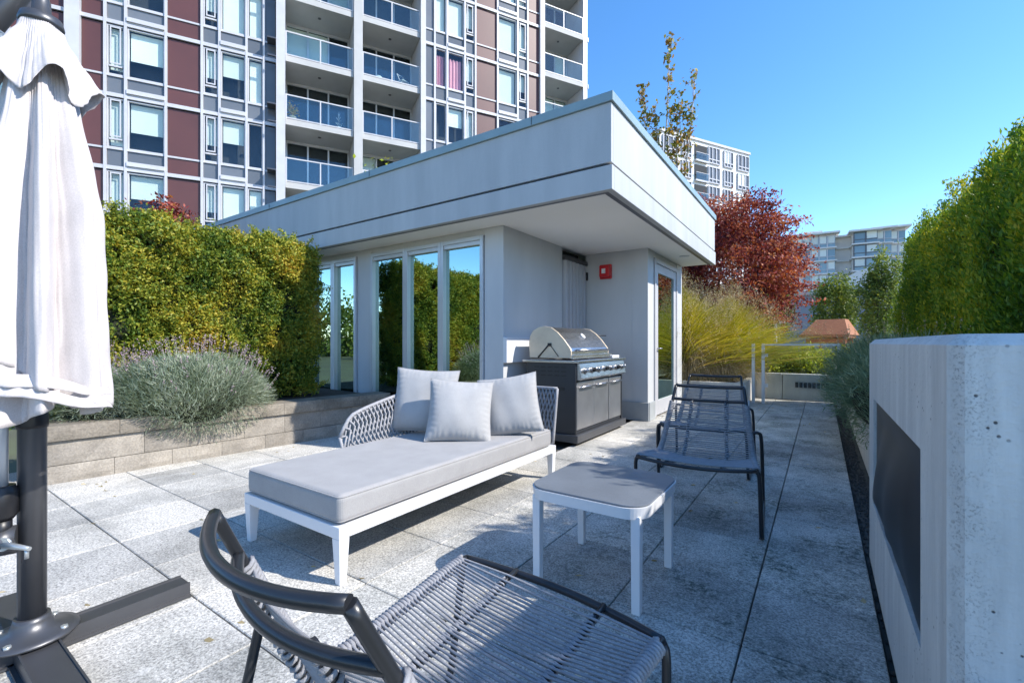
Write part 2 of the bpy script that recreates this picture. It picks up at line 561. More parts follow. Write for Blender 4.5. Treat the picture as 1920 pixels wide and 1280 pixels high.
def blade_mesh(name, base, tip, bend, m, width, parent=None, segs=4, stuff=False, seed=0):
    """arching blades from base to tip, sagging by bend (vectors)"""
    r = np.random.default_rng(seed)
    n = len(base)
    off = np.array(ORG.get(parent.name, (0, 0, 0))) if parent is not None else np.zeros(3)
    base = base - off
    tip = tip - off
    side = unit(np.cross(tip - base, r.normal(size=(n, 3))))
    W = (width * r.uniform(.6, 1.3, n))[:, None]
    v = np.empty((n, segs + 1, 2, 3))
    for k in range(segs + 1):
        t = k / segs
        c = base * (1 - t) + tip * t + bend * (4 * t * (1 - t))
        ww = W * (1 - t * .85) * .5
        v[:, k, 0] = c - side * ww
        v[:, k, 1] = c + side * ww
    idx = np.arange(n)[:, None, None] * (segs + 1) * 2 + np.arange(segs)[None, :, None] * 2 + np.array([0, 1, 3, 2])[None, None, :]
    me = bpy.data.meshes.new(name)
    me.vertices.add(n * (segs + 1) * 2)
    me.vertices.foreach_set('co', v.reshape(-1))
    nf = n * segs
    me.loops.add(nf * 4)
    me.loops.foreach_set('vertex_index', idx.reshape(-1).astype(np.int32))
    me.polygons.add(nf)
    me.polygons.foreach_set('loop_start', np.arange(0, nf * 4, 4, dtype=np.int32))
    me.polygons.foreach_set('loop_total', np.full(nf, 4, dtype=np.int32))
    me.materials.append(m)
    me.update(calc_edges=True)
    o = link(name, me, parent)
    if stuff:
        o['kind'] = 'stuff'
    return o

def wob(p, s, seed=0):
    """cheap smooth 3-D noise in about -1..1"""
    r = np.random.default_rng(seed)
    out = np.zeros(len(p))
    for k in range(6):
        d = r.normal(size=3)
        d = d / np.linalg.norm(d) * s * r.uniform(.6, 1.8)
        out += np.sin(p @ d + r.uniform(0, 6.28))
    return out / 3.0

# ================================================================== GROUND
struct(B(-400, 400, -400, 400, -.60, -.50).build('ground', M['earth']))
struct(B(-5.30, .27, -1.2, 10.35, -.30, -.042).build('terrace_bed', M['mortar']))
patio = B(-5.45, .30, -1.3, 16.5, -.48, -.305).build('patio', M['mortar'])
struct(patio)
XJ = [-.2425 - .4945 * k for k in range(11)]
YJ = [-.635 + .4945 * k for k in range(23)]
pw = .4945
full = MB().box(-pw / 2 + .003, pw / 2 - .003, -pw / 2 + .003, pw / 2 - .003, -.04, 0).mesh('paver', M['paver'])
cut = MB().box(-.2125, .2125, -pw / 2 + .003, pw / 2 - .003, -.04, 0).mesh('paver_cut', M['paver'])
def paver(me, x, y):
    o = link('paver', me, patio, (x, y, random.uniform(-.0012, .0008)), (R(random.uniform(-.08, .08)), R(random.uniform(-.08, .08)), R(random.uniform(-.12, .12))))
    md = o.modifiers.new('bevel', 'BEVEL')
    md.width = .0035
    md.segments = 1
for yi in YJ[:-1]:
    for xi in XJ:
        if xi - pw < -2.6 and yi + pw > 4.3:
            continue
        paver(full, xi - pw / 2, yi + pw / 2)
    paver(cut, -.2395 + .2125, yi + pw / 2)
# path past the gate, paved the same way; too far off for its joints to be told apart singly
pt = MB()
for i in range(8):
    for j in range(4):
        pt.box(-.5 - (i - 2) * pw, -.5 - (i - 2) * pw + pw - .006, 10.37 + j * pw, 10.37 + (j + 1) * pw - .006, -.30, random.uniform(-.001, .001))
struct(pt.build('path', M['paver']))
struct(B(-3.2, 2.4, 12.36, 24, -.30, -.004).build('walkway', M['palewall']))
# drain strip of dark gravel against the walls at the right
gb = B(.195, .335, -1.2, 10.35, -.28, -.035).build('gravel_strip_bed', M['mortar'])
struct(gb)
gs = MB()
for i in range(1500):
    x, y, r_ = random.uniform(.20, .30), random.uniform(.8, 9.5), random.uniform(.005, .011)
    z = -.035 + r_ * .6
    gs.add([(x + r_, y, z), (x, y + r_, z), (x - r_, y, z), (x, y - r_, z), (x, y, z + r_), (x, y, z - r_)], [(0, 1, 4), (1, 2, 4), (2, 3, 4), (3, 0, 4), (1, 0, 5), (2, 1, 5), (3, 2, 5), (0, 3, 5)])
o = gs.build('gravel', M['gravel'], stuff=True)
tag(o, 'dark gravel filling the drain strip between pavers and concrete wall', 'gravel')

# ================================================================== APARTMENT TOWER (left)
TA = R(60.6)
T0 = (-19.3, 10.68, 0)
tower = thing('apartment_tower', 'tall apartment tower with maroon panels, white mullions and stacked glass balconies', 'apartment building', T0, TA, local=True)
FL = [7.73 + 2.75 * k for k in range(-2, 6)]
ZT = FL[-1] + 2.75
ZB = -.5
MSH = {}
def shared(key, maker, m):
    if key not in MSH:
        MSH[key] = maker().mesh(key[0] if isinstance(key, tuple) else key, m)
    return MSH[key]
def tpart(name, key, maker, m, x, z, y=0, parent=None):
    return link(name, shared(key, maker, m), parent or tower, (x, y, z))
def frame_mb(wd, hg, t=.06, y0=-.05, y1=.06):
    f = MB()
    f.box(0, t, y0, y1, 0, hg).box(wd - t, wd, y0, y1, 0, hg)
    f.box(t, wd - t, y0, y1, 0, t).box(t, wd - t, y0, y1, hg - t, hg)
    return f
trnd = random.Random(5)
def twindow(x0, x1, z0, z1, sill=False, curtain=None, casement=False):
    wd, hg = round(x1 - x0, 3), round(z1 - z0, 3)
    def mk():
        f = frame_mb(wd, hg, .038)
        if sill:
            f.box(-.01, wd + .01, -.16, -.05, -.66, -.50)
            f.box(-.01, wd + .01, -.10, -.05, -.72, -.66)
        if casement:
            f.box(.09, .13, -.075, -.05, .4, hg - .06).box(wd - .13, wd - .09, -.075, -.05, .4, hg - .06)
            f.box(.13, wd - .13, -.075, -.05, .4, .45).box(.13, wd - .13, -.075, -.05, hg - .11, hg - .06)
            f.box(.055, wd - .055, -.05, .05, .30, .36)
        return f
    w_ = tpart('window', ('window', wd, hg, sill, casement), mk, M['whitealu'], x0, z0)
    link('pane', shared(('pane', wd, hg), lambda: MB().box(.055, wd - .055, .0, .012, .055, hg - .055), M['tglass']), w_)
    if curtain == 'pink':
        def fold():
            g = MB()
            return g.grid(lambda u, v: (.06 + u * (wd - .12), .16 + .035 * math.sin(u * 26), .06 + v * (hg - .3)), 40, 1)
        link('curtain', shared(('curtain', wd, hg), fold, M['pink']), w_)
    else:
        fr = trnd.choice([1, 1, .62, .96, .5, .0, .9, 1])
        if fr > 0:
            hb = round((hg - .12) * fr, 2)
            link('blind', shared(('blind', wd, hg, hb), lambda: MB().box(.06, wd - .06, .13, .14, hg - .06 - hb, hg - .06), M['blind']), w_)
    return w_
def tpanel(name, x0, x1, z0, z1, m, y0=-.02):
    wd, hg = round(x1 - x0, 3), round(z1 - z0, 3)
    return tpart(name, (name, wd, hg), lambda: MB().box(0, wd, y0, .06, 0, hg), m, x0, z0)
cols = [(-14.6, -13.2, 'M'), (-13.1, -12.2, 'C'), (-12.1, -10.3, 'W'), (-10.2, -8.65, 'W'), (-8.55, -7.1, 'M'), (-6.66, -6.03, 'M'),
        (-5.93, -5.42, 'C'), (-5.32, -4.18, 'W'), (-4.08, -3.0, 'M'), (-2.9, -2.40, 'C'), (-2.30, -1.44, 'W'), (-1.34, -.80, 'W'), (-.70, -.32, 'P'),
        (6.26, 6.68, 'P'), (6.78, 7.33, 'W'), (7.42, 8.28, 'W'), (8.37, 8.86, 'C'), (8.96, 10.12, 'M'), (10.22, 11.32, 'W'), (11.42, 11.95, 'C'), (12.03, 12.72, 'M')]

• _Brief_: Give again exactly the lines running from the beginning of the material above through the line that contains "return out / 3.0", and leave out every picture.

• _Task answer_:
Write part 2 of the bpy script that recreates this picture. It picks up at line 561. More parts follow. Write for Blender 4.5. Treat the picture as 1920 pixels wide and 1280 pixels high.
def blade_mesh(name, base, tip, bend, m, width, parent=None, segs=4, stuff=False, seed=0):
    """arching blades from base to tip, sagging by bend (vectors)"""
    r = np.random.default_rng(seed)
    n = len(base)
    off = np.array(ORG.get(parent.name, (0, 0, 0))) if parent is not None else np.zeros(3)
    base = base - off
    tip = tip - off
    side = unit(np.cross(tip - base, r.normal(size=(n, 3))))
    W = (width * r.uniform(.6, 1.3, n))[:, None]
    v = np.empty((n, segs + 1, 2, 3))
    for k in range(segs + 1):
        t = k / segs
        c = base * (1 - t) + tip * t + bend * (4 * t * (1 - t))
        ww = W * (1 - t * .85) * .5
        v[:, k, 0] = c - side * ww
        v[:, k, 1] = c + side * ww
    idx = np.arange(n)[:, None, None] * (segs + 1) * 2 + np.arange(segs)[None, :, None] * 2 + np.array([0, 1, 3, 2])[None, None, :]
    me = bpy.data.meshes.new(name)
    me.vertices.add(n * (segs + 1) * 2)
    me.vertices.foreach_set('co', v.reshape(-1))
    nf = n * segs
    me.loops.add(nf * 4)
    me.loops.foreach_set('vertex_index', idx.reshape(-1).astype(np.int32))
    me.polygons.add(nf)
    me.polygons.foreach_set('loop_start', np.arange(0, nf * 4, 4, dtype=np.int32))
    me.polygons.foreach_set('loop_total', np.full(nf, 4, dtype=np.int32))
    me.materials.append(m)
    me.update(calc_edges=True)
    o = link(name, me, parent)
    if stuff:
        o['kind'] = 'stuff'
    return o

def wob(p, s, seed=0):
    """cheap smooth 3-D noise in about -1..1"""
    r = np.random.default_rng(seed)
    out = np.zeros(len(p))
    for k in range(6):
        d = r.normal(size=3)
        d = d / np.linalg.norm(d) * s * r.uniform(.6, 1.8)
        out += np.sin(p @ d + r.uniform(0, 6.28))
    return out / 3.0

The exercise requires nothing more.